I saw Ami Canaan Mann‘s Texas Killng Fields sometime in late August, and now it’s opening this Friday (10.14) via Anchor Bay. I’ve noted before that the costars are Sam Worthington, Jeffrey Dean Morgan (who gives the best performance), Jessica Chastain, Chloe Moretz, Stephen Graham and Jason Clarke.
I don’t what to say or where to start, but I can say one thing in summation. It wasn’t that good or satisfying, but at the same time I didn’t feel badly burned.
“I think it’s basically a very intriguing, misshapen mess,” I told a colleague some time ago. “Not enough of a story, some odd coverage, and not long or complex enough to be a Zodiac-styled cold case movie, which I would have been down for. The tone lacks a commanding vision, a consistent aesthetic. It feels raggedy, and yet an intriguing kind of raggedy. It was obviously made by talented people looking do something extra…and not quite getting there.
“All the performances have something or other. All the leads are watchable and interesting. It’s atmospheric and creepy but…HELLO? It doesn’t go anywhere. And it leave you hanging besides, especially regarding a character who seems to be the most malevolent bad guy (Clarke, last in Public Enemies). He just shoots [a character I won’t name] and then disappears….what?

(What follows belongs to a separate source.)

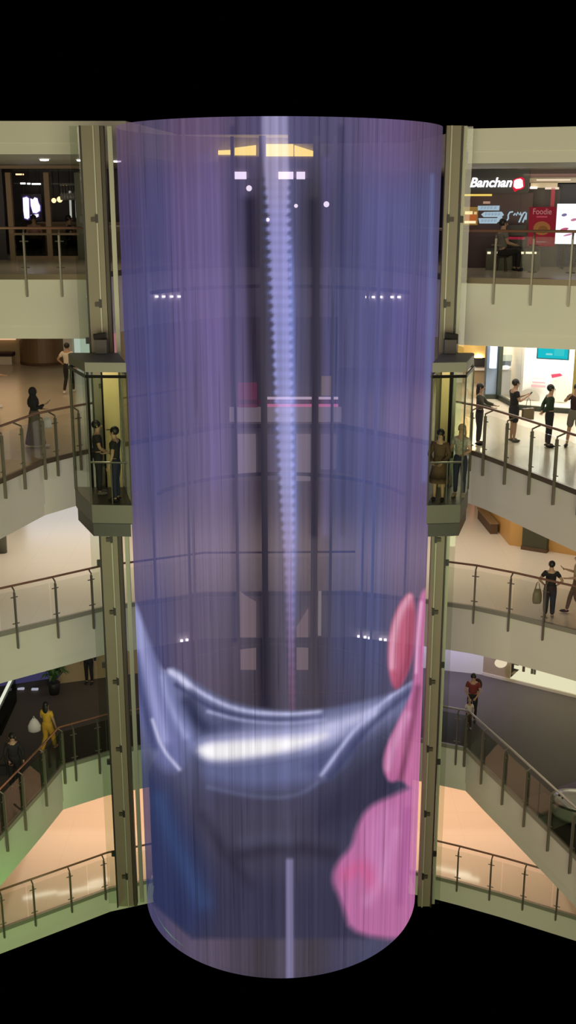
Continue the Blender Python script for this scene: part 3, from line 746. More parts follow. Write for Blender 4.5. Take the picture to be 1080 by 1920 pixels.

As it happened I met and spoke with Clarke at a party last weekend, and he said that the TKFshoot ran out of time and/or money, at least to the extent that certain pages weren’t shot. Clarke is now working on Baz Luhrman‘s 3D The Great Gatsby. He’s playing George Wilson, the working-class character who plugs Jay Gatsby in the back at the very end. Scott Wilson played him in the 1974 version.